17.10.05

Peer-Pressure

O desenvolvimento dos nosso filhos é uma coisa estranha, pelo menos para mim. Pela primeira vez vejo-me realmente a combater guerras que não minhas e a sentir a pressão dos colegas nos meus filhos.
Posto tudo numa balança, de um lado tenho aquilo que fui quando criança, aquilo que aprendi enquanto a mesma criança e, aquilo que aprendi já depois de adulta a aolhar para trás; do outro, só tenho um olhar interrogativo, uma expressão de desorientação e uma escolha apressada, muitas vezes feita por outros que não os donos daquela expressão.

Sei bem que a aprendizagem se faz, na maioria dos casos por imitação, que é a pressão dos pares sobre as crianças (e também sobre todos os outros em geral) que as leva a experimentar coisas novas, que as desperta para novos sentidos, novas noções, que no fundo lhes dá as preferências, os gostos e, atrevo-me até a dizer, as inclinações futuras.
Sei também, que aquilo que é genético, que o feitio próprio de cada uma, que a educação e o contacto têm, é claro, uma grande percentagem no seu desenvolvimento mas, pensando bem, se repartir o dia dos meus filhos, o tempo que tenho para estar com eles é irrelevante contra o mundo fantástico que existe lá fora e que está por conhecer.

Hoje a minha filha decidiu que queria passar a ver os Morangos com Açucar, coisa que já tinha experimentado fazer o ano passado mas não tinha gostado, só que desta vez a coisa foi séria e, porquê? Porque é gozada na escola por ser a única que não conhece a história.
Quando me comunicou tal intenção, alegando fazer os trabalhos de casa todos antes do começo da novela, perguntei-lhe porque o fazia, já que uma vez tinha visto e não tinha achado piada. A resposta foi simples:
-Sou a única na escola que não vejo, não tenho o que falar com as minhas amigas.

A primeira coisa que uma pessoa sente, é logo uma embirração por todas as ditas amigas e a sua “estupidez de criança” em relação à diferença; depois vem-nos à ideia que lá se foram as leituras, os jogos e a brincadeira que ajuda a desenvolver nos moldes que eu mais gostaria que acontecesse, em seguida, sente-se a dificuldade que a miúda tem em se relacionar com os outros, só porque não conhece, não vê ou não tem acesso a alguma coisa, o esforço que ela quer fazer para se integrar.

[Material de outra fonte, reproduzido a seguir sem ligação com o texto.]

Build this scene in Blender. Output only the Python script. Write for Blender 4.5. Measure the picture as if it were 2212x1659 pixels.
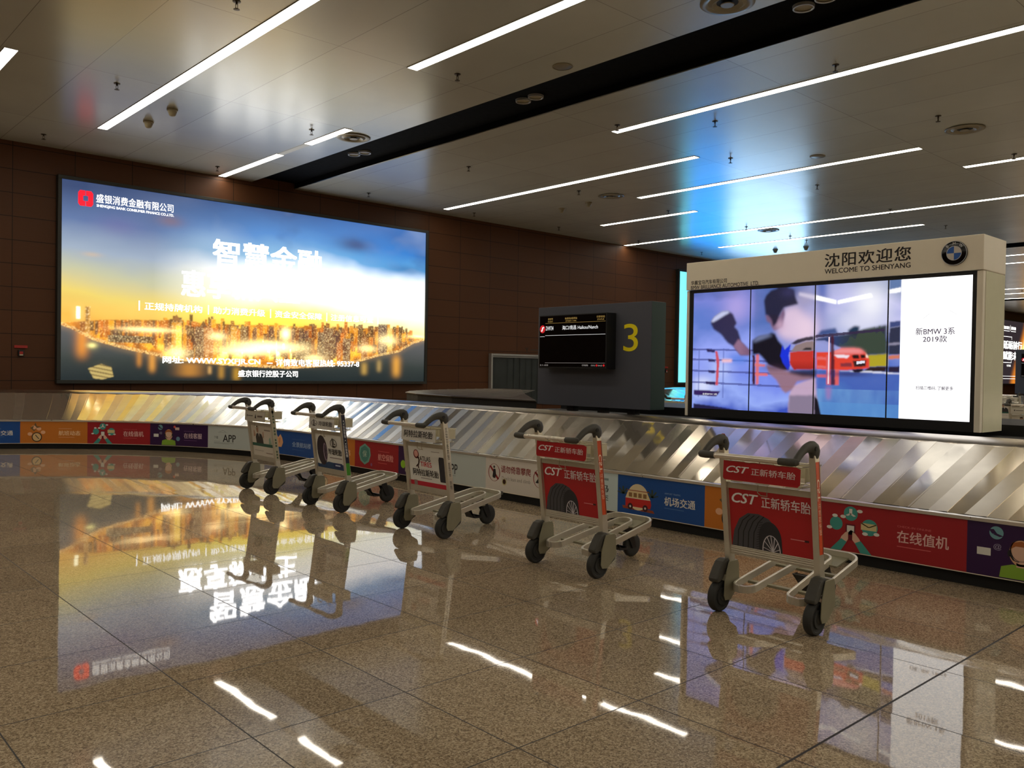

Lembro-me de ler a Mafalda e achar que o facto de ela não ter televisão era a pior coisa do mundo, que ser diferente não era bom, lembro-me da vontade que tinha em ter amigos, não ser gozada por não ter isto ou aquilo, lembro-me de ver as novelas que achava uma estucha mas, via porque todos viam, lembro-me de não querer estar sozinha no pátio da escola ao intervalo, de ver as outras brincarem longe com aqueles sorrisinhos meio tolos e de pensar que queria ser igual.
Não me lembro da minha mãe me ter dito que alguma vez sentiu o mesmo.

Abro lentamente a mão dos meus filhos, pois não lhes conheço a realidade, não lhe sei medir a importância, nem sei combater por eles, apenas lhes dou o que lhes posso dar, salvaguardando no tempo em que estou com eles, a ideia que um dia irão querer ser diferentes de todos os outros mas, isso, bem sei, é apenas depois de se terem sentido iguais.
Penso, entretanto, o quanto abri de mim para e pelos outros e, o quanto isso me fez ser absolutamente eu.